The Scoop

Can anyone say that Londoners are better off now than they were four years ago?

Adam Bienkov | Thursday 8 March, 2012 12:51

Nobody ever really had high hopes for a Boris Johnson mayoralty, not even his own supporters. The manifesto he ran on was generic. It may have had his name on the front cover, but it contained the same list of policies most other Tory mayoral contenders had run with for years.

‘Just get some of that through, cheer us up, and try not to make too much of a mess of things’ was their modest hope.

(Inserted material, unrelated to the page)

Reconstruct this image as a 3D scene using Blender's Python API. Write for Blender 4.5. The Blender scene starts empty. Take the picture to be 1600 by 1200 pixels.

There were exceptions however. Andrew Gilligan at the Evening Standard, predicted that Boris’s election would be an ”essential revolutionary moment” when “selected victims are led out to the firing squad. It will be politically correct London’s equivalent of the credit crunch and, with any luck, it will be goodbye to the groundbreaking cycling-for-the-blind initiatives, farewell to the gay Bengali workplace sustainability forums.”

Sadly for Andrew, the revolution never came and Ken’s international embassies, multicultural festivals and even some of his key appointments are now championed by the very man he thought would remove them. And if Ken Livingstone wins the election in May he will return to a City Hall largely untouched since he left it.

I saw this clearly on my last visit for Mayor’s Question Time. After the meeting a Tory Assembly Member asked Boris and his colleagues to join him for a discussion with the ‘International Union of Sex Workers.’

I half expected Boris to drag his comrade out to a firing squad, but no he just quietly walked out. Whether or not Boris met with the sex workers I don’t know, but later on I saw him walking towards the communal canteen in a Transport for London beanie hat, bright pink ‘London and Partners’ rucksack, and an old anorak that looked like it had been dragged out of lost property. As he shuffled apologetically past a demonstration of wheelchair basketball, I realised that this is not a man who has taken control of City Hall. City Hall has taken control of him.

And where he’s failed in City Hall, he’s failed in London too. Without a grand vision for the capital, Boris has instead spent his time on a series of micro-projects, many of which have barely lasted longer than the time it took to write their press release.
A scheme to turn the Thames into “a new tube line” resulted in just enough passengers for a bus route and his “war” on knife crime resulted in knife crime actually going up. His electric vehicle scheme, ended up with more charging points than members and a series of Boris-led guided cycle rides were cancelled, after one week when just five people turned up.

Hundreds of millions were spent on a bike hire scheme that just 1% of Londoners say they use, and hundreds of millions more were spent on blue cycle lanes, now most closely associated with a spate of fatal cycle accidents. And after all this the proportion of Londoners cycling has hardly changed. In 2007/08 1.9% of trips undertaken by Londoners were by bike. Three years later that figure has risen to just 2.2%.

Boris’s other great revolutionary project was to eradicate the allegedly disgraceful waste at City Hall. But after four years of “ruthless” cost cutting, Boris has managed to give London households a tax cut worth just £3 a year. And while Ken Livingstone is standing on a promise to give Londoners more money back in fare cuts, it is Boris who now argues that we should give Transport for London even more of our own money to spend.

Boris’s transformation from a Conservative heavyweight into a ‘Ken-lite’ figure is complete. But after four years in the job, it is far less clear what if anything he has done to transform London for the rest of us.